So go back to 2013, this was one of the major government shutdowns. It was a 16 day one and it shut the country down for these 16 days and it was terrible. But here's the thing that nobody reported on – then or really since, that government shutdown didn't ever have to happen and it could have ended from day one if, then Speaker John Boehner, the Republican, had allowed a floor vote on legislation that had already been passed by the Senate that was supported by a majority of the members of the House, which is to say virtually all the Democrats plus a good number of Republicans, but a minority of Republicans. And in fact, that shutdown ended only when Speaker Boehner broke with his party and broke the Hastert Rule, which I'll tell you about, to allow the vote.

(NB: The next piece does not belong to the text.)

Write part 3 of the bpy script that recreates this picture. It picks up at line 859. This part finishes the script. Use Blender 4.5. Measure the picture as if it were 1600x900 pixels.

So, the Hastert Rule is something back then nobody had heard of. It's getting a little bit more play right now. But the Hastert Rule was a rule started by Speaker Denny Hastert from Illinois, and it's named after him. It's not written down anywhere. But what it says is the speaker of the House, so previously, Nancy Pelosi, now Kevin McCarthy, will not allow the House of Representatives (that's supposed to represent all of us) will not allow the House to vote on any bill unless a majority of the majority supports that bill, which is to say a majority of the Speaker's party. And regardless of what the public wants or what the House wants, they just don't even vote on it. So even an election that's supported by a majority of the country or majority of the House has virtually no chance of passing because there’ll never even be a vote. They'll never even be a vote in our democracy. And that's what happened in 2013, as there wasn't a vote until 16 days in John Boehner said even though a majority of the majority, the Republicans, don't support it, I'm going to allow this vote because this has got to end. Then it ended and effectively this made-up rule that nobody talks about cements majority party control in a legislature that's supposed to represent all U.S. citizens. And in this case, it allowed a small number of extreme partisans to hold this country hostage in a shutdown for 16 days that cost us billions of dollars, and 90% of the country never wanted it from the beginning. That's how we're running. So, we shouldn't be talking about, “Oh, we disagree about these things.” We should be talking about why we're not going to have a vote on things that could pass if we allowed things to pass in a bipartisan way. And nobody wants things to pass in a bipartisan way.
Willy Walker: The two numbers out of that example that struck me was a) the calculation is $24 billion is what it cost the United States of America to shut down the government for that period of time. $24 billion, over $1,000,000,000 a day. And b) the other is that 90% of the American population didn't want the government to shut down. So, they're 10% of hyper partisans who say shut it down and don't pay a bill and whatever else.
Katherine Gehl: And we acted as if it's normal that one person could stop us from voting on it?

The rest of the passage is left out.